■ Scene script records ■
:::

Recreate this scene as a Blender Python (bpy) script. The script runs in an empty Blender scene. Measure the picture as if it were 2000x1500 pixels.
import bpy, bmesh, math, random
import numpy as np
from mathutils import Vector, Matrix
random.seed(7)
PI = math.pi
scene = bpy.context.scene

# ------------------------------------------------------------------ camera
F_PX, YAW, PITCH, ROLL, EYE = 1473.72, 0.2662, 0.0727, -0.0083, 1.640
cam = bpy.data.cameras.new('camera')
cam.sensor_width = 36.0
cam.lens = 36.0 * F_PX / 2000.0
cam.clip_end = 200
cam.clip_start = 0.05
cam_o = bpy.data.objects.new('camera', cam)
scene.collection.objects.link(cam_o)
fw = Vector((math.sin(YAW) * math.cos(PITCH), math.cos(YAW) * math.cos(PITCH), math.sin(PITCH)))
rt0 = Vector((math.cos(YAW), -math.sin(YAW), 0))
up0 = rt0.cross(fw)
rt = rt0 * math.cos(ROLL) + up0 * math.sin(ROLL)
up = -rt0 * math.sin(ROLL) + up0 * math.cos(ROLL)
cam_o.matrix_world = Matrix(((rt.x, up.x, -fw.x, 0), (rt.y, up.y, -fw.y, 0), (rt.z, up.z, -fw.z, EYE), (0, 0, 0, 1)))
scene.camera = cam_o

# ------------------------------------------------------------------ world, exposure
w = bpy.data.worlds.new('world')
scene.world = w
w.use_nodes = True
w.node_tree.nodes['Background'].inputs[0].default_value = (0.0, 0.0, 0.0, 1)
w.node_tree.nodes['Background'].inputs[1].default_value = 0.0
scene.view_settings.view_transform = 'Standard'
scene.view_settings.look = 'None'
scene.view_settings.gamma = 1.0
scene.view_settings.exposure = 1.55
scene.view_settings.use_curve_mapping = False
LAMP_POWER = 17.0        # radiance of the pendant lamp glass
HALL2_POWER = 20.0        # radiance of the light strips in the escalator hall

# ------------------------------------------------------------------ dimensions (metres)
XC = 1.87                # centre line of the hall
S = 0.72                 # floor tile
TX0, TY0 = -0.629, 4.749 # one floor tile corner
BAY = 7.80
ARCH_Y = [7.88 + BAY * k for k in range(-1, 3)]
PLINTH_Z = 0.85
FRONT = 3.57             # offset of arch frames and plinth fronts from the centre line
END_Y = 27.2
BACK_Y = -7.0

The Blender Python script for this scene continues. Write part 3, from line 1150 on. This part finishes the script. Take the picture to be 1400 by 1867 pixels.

:::

■ To be done ■
Output each record precisely as given.

■ Written response ■
Recreate this scene as a Blender Python (bpy) script. The script runs in an empty Blender scene. Measure the picture as if it were 2000x1500 pixels.
import bpy, bmesh, math, random
import numpy as np
from mathutils import Vector, Matrix
random.seed(7)
PI = math.pi
scene = bpy.context.scene

# ------------------------------------------------------------------ camera
F_PX, YAW, PITCH, ROLL, EYE = 1473.72, 0.2662, 0.0727, -0.0083, 1.640
cam = bpy.data.cameras.new('camera')
cam.sensor_width = 36.0
cam.lens = 36.0 * F_PX / 2000.0
cam.clip_end = 200
cam.clip_start = 0.05
cam_o = bpy.data.objects.new('camera', cam)
scene.collection.objects.link(cam_o)
fw = Vector((math.sin(YAW) * math.cos(PITCH), math.cos(YAW) * math.cos(PITCH), math.sin(PITCH)))
rt0 = Vector((math.cos(YAW), -math.sin(YAW), 0))
up0 = rt0.cross(fw)
rt = rt0 * math.cos(ROLL) + up0 * math.sin(ROLL)
up = -rt0 * math.sin(ROLL) + up0 * math.cos(ROLL)
cam_o.matrix_world = Matrix(((rt.x, up.x, -fw.x, 0), (rt.y, up.y, -fw.y, 0), (rt.z, up.z, -fw.z, EYE), (0, 0, 0, 1)))
scene.camera = cam_o

# ------------------------------------------------------------------ world, exposure
w = bpy.data.worlds.new('world')
scene.world = w
w.use_nodes = True
w.node_tree.nodes['Background'].inputs[0].default_value = (0.0, 0.0, 0.0, 1)
w.node_tree.nodes['Background'].inputs[1].default_value = 0.0
scene.view_settings.view_transform = 'Standard'
scene.view_settings.look = 'None'
scene.view_settings.gamma = 1.0
scene.view_settings.exposure = 1.55
scene.view_settings.use_curve_mapping = False
LAMP_POWER = 17.0        # radiance of the pendant lamp glass
HALL2_POWER = 20.0        # radiance of the light strips in the escalator hall

# ------------------------------------------------------------------ dimensions (metres)
XC = 1.87                # centre line of the hall
S = 0.72                 # floor tile
TX0, TY0 = -0.629, 4.749 # one floor tile corner
BAY = 7.80
ARCH_Y = [7.88 + BAY * k for k in range(-1, 3)]
PLINTH_Z = 0.85
FRONT = 3.57             # offset of arch frames and plinth fronts from the centre line
END_Y = 27.2
BACK_Y = -7.0

The Blender Python script for this scene continues. Write part 3, from line 1150 on. This part finishes the script. Take the picture to be 1400 by 1867 pixels.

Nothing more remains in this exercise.